REQUIREMENT: Look through the data below. Pick out the lines holding the string "dark".

DATA EXCERPT:
^^^^^^^^^^^^^^^^
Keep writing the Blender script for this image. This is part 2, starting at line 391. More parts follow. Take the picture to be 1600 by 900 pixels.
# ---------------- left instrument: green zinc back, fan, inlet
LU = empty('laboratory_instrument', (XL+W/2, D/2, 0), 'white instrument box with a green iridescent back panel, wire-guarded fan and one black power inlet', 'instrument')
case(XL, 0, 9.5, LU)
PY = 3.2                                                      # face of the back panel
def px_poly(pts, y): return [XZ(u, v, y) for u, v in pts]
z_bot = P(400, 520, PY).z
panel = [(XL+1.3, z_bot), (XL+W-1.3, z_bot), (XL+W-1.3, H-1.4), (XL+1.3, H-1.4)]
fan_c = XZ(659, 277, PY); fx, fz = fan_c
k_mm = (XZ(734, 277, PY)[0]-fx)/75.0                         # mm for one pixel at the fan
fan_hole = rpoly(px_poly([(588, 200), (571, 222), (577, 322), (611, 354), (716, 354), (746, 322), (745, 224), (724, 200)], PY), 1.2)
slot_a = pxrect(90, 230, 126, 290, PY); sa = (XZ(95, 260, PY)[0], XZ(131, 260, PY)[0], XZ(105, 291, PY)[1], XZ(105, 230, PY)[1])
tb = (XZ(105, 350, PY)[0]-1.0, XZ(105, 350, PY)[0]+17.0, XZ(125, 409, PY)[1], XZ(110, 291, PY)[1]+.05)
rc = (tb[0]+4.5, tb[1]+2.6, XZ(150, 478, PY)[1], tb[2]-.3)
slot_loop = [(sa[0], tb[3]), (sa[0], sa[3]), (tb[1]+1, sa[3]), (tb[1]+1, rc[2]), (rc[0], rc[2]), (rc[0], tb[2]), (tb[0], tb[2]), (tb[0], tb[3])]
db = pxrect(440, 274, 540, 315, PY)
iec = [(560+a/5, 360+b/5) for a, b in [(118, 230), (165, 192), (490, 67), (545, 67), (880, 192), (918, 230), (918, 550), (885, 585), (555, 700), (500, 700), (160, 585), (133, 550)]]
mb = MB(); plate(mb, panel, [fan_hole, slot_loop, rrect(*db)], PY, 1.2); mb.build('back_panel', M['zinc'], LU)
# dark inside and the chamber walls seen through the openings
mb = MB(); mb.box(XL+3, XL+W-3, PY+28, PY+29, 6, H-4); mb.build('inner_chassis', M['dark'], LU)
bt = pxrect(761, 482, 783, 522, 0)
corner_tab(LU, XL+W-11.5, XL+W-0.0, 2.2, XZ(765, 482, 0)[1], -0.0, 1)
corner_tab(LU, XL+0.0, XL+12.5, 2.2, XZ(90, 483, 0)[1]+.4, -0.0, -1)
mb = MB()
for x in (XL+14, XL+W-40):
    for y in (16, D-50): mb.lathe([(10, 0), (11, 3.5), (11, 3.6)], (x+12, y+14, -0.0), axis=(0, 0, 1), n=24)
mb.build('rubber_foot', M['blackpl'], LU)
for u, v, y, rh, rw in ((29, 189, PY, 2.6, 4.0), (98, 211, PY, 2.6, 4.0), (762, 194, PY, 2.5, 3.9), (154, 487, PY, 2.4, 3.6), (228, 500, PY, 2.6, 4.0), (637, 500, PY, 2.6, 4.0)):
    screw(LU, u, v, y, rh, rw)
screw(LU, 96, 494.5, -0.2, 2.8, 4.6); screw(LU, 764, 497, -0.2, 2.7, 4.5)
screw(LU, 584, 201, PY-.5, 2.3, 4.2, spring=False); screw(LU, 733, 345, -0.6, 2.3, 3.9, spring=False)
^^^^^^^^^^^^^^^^
PROBLEM SOLUTION:
# dark inside and the chamber walls seen through the openings
mb = MB(); mb.box(XL+3, XL+W-3, PY+28, PY+29, 6, H-4); mb.build('inner_chassis', M['dark'], LU)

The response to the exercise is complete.